◆ What needs to be done: Within the entries below, please return exactly the lines from the one with "Write the bpy" through the one with "SC = bpy.context.scene; COL = SC.collection", leaving out any pictures.

** START Dataset records **

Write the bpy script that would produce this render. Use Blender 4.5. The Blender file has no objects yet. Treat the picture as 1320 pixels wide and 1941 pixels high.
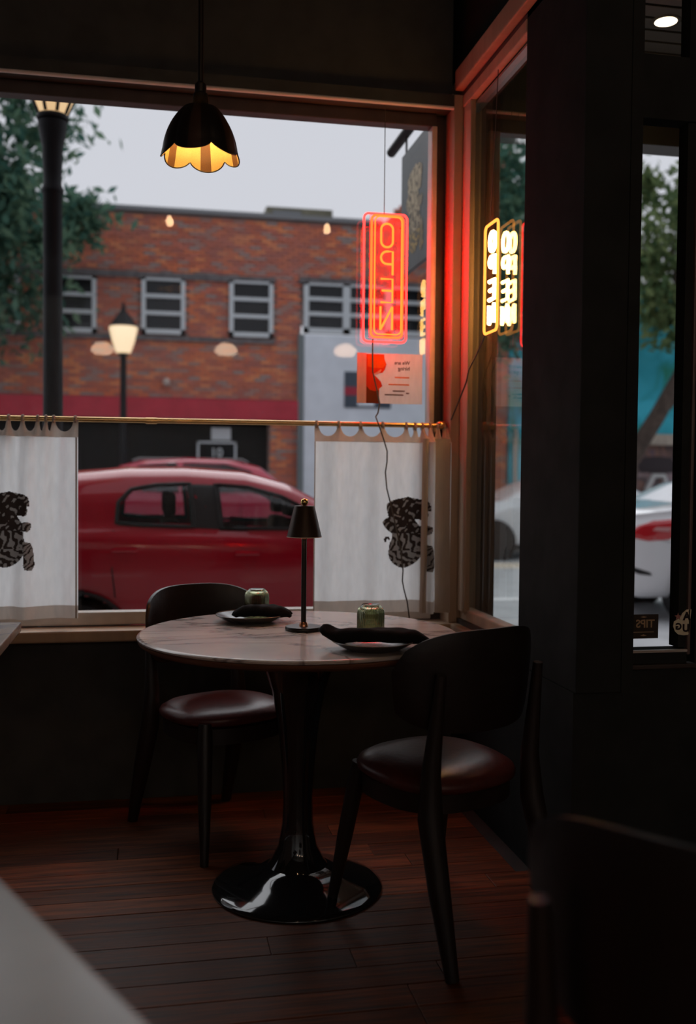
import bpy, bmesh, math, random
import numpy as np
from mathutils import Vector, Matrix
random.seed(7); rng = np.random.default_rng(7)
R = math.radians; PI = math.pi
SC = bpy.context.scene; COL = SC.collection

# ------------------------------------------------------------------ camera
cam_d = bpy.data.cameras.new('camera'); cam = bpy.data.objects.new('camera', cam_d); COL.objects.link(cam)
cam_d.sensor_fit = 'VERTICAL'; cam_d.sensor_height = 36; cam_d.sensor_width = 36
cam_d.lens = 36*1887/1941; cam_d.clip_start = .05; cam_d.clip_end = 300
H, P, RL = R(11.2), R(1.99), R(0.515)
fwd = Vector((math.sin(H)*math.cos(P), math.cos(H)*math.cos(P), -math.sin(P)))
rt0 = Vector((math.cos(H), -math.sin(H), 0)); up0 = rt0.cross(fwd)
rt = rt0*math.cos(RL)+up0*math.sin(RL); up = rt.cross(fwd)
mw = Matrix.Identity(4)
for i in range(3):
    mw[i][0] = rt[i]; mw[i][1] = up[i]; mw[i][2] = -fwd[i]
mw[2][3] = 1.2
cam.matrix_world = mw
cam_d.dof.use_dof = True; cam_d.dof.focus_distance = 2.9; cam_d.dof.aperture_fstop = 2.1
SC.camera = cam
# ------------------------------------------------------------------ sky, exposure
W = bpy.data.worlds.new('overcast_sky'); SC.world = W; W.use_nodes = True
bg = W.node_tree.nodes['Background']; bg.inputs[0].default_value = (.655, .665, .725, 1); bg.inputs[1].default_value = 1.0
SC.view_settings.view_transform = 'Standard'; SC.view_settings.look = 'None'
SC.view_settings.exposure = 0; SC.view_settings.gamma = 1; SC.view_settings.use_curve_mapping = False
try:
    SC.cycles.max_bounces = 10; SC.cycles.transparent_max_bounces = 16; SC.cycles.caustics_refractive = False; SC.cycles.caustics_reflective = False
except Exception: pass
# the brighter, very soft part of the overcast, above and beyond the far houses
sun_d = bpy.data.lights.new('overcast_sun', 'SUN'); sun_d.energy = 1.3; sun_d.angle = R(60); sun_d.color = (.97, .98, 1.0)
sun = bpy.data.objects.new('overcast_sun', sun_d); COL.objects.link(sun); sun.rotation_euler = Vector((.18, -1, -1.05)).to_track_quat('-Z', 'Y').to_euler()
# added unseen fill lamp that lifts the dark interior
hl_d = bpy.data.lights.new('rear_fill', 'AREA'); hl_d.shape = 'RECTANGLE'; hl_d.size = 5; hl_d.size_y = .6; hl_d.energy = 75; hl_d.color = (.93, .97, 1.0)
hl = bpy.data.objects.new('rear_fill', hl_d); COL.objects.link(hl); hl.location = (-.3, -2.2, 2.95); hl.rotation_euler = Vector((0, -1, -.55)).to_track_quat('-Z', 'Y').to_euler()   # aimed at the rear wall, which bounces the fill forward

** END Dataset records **
** START Dataset records **

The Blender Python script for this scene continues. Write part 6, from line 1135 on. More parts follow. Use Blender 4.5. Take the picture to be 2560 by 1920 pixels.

** END Dataset records **

◆ Finished task:
Write the bpy script that would produce this render. Use Blender 4.5. The Blender file has no objects yet. Treat the picture as 1320 pixels wide and 1941 pixels high.
import bpy, bmesh, math, random
import numpy as np
from mathutils import Vector, Matrix
random.seed(7); rng = np.random.default_rng(7)
R = math.radians; PI = math.pi
SC = bpy.context.scene; COL = SC.collection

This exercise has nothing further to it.